# [WHAT YOU NEED TO DO]
Give every line of the material again, exactly as written.

# [COLLECTED MATERIAL]
▬▬▬

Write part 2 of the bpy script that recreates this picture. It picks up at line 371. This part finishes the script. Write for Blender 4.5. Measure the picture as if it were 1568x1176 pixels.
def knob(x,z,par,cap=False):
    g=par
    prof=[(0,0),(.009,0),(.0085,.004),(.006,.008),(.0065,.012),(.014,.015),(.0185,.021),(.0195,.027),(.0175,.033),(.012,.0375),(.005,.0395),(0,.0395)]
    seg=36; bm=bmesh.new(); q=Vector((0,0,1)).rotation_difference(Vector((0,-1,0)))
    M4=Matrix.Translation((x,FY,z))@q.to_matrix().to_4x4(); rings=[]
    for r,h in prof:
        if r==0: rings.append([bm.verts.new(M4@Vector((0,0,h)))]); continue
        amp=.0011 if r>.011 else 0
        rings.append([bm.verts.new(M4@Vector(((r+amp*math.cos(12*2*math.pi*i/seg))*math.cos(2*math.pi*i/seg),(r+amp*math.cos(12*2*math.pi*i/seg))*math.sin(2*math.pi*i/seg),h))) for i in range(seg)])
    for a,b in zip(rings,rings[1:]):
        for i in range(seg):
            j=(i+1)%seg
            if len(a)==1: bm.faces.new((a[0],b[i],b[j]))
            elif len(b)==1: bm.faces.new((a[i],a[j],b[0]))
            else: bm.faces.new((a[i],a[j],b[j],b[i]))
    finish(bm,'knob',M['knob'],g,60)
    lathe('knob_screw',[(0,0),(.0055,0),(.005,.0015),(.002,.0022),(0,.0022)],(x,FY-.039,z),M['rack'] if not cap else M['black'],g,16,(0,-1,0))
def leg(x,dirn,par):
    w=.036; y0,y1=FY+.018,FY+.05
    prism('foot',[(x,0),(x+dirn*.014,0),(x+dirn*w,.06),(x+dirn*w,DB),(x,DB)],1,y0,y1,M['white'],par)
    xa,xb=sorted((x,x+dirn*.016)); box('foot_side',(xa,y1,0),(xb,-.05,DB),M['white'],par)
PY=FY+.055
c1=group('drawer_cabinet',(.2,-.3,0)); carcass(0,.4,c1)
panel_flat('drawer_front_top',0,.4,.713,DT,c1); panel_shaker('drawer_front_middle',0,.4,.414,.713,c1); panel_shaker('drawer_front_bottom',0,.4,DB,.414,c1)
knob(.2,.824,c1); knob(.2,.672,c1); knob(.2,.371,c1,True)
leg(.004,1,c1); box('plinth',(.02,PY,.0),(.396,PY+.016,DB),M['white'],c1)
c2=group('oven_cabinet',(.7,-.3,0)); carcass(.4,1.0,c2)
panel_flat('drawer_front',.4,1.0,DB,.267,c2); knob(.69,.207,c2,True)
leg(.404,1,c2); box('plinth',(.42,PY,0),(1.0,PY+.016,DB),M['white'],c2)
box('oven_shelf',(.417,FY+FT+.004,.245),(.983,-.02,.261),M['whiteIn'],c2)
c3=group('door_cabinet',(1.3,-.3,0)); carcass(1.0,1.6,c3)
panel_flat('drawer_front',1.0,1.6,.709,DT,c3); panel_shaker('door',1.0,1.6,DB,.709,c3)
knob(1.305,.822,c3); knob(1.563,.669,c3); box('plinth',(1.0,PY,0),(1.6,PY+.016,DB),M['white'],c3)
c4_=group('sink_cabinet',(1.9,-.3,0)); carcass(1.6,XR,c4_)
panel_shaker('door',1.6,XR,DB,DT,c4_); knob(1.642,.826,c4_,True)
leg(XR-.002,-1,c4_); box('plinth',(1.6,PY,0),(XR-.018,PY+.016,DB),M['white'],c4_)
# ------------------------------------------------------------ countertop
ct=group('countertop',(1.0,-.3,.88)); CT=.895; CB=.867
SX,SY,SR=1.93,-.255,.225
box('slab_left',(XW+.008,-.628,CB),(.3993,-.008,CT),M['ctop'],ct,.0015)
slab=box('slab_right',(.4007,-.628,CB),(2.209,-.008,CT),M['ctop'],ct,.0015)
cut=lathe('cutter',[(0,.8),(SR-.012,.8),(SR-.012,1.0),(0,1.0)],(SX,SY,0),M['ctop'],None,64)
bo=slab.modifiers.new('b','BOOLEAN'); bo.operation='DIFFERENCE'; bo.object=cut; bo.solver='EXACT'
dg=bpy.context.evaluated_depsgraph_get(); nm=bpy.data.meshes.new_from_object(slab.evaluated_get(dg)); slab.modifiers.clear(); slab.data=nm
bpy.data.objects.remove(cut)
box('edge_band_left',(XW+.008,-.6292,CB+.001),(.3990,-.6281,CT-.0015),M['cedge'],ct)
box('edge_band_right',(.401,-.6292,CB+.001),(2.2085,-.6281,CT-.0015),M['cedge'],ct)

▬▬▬

# [FINAL RESULT]
Write part 2 of the bpy script that recreates this picture. It picks up at line 371. This part finishes the script. Write for Blender 4.5. Measure the picture as if it were 1568x1176 pixels.
def knob(x,z,par,cap=False):
    g=par
    prof=[(0,0),(.009,0),(.0085,.004),(.006,.008),(.0065,.012),(.014,.015),(.0185,.021),(.0195,.027),(.0175,.033),(.012,.0375),(.005,.0395),(0,.0395)]
    seg=36; bm=bmesh.new(); q=Vector((0,0,1)).rotation_difference(Vector((0,-1,0)))
    M4=Matrix.Translation((x,FY,z))@q.to_matrix().to_4x4(); rings=[]
    for r,h in prof:
        if r==0: rings.append([bm.verts.new(M4@Vector((0,0,h)))]); continue
        amp=.0011 if r>.011 else 0
        rings.append([bm.verts.new(M4@Vector(((r+amp*math.cos(12*2*math.pi*i/seg))*math.cos(2*math.pi*i/seg),(r+amp*math.cos(12*2*math.pi*i/seg))*math.sin(2*math.pi*i/seg),h))) for i in range(seg)])
    for a,b in zip(rings,rings[1:]):
        for i in range(seg):
            j=(i+1)%seg
            if len(a)==1: bm.faces.new((a[0],b[i],b[j]))
            elif len(b)==1: bm.faces.new((a[i],a[j],b[0]))
            else: bm.faces.new((a[i],a[j],b[j],b[i]))
    finish(bm,'knob',M['knob'],g,60)
    lathe('knob_screw',[(0,0),(.0055,0),(.005,.0015),(.002,.0022),(0,.0022)],(x,FY-.039,z),M['rack'] if not cap else M['black'],g,16,(0,-1,0))
def leg(x,dirn,par):
    w=.036; y0,y1=FY+.018,FY+.05
    prism('foot',[(x,0),(x+dirn*.014,0),(x+dirn*w,.06),(x+dirn*w,DB),(x,DB)],1,y0,y1,M['white'],par)
    xa,xb=sorted((x,x+dirn*.016)); box('foot_side',(xa,y1,0),(xb,-.05,DB),M['white'],par)
PY=FY+.055
c1=group('drawer_cabinet',(.2,-.3,0)); carcass(0,.4,c1)
panel_flat('drawer_front_top',0,.4,.713,DT,c1); panel_shaker('drawer_front_middle',0,.4,.414,.713,c1); panel_shaker('drawer_front_bottom',0,.4,DB,.414,c1)
knob(.2,.824,c1); knob(.2,.672,c1); knob(.2,.371,c1,True)
leg(.004,1,c1); box('plinth',(.02,PY,.0),(.396,PY+.016,DB),M['white'],c1)
c2=group('oven_cabinet',(.7,-.3,0)); carcass(.4,1.0,c2)
panel_flat('drawer_front',.4,1.0,DB,.267,c2); knob(.69,.207,c2,True)
leg(.404,1,c2); box('plinth',(.42,PY,0),(1.0,PY+.016,DB),M['white'],c2)
box('oven_shelf',(.417,FY+FT+.004,.245),(.983,-.02,.261),M['whiteIn'],c2)
c3=group('door_cabinet',(1.3,-.3,0)); carcass(1.0,1.6,c3)
panel_flat('drawer_front',1.0,1.6,.709,DT,c3); panel_shaker('door',1.0,1.6,DB,.709,c3)
knob(1.305,.822,c3); knob(1.563,.669,c3); box('plinth',(1.0,PY,0),(1.6,PY+.016,DB),M['white'],c3)
c4_=group('sink_cabinet',(1.9,-.3,0)); carcass(1.6,XR,c4_)
panel_shaker('door',1.6,XR,DB,DT,c4_); knob(1.642,.826,c4_,True)
leg(XR-.002,-1,c4_); box('plinth',(1.6,PY,0),(XR-.018,PY+.016,DB),M['white'],c4_)
# ------------------------------------------------------------ countertop
ct=group('countertop',(1.0,-.3,.88)); CT=.895; CB=.867
SX,SY,SR=1.93,-.255,.225
box('slab_left',(XW+.008,-.628,CB),(.3993,-.008,CT),M['ctop'],ct,.0015)
slab=box('slab_right',(.4007,-.628,CB),(2.209,-.008,CT),M['ctop'],ct,.0015)
cut=lathe('cutter',[(0,.8),(SR-.012,.8),(SR-.012,1.0),(0,1.0)],(SX,SY,0),M['ctop'],None,64)
bo=slab.modifiers.new('b','BOOLEAN'); bo.operation='DIFFERENCE'; bo.object=cut; bo.solver='EXACT'
dg=bpy.context.evaluated_depsgraph_get(); nm=bpy.data.meshes.new_from_object(slab.evaluated_get(dg)); slab.modifiers.clear(); slab.data=nm
bpy.data.objects.remove(cut)
box('edge_band_left',(XW+.008,-.6292,CB+.001),(.3990,-.6281,CT-.0015),M['cedge'],ct)
box('edge_band_right',(.401,-.6292,CB+.001),(2.2085,-.6281,CT-.0015),M['cedge'],ct)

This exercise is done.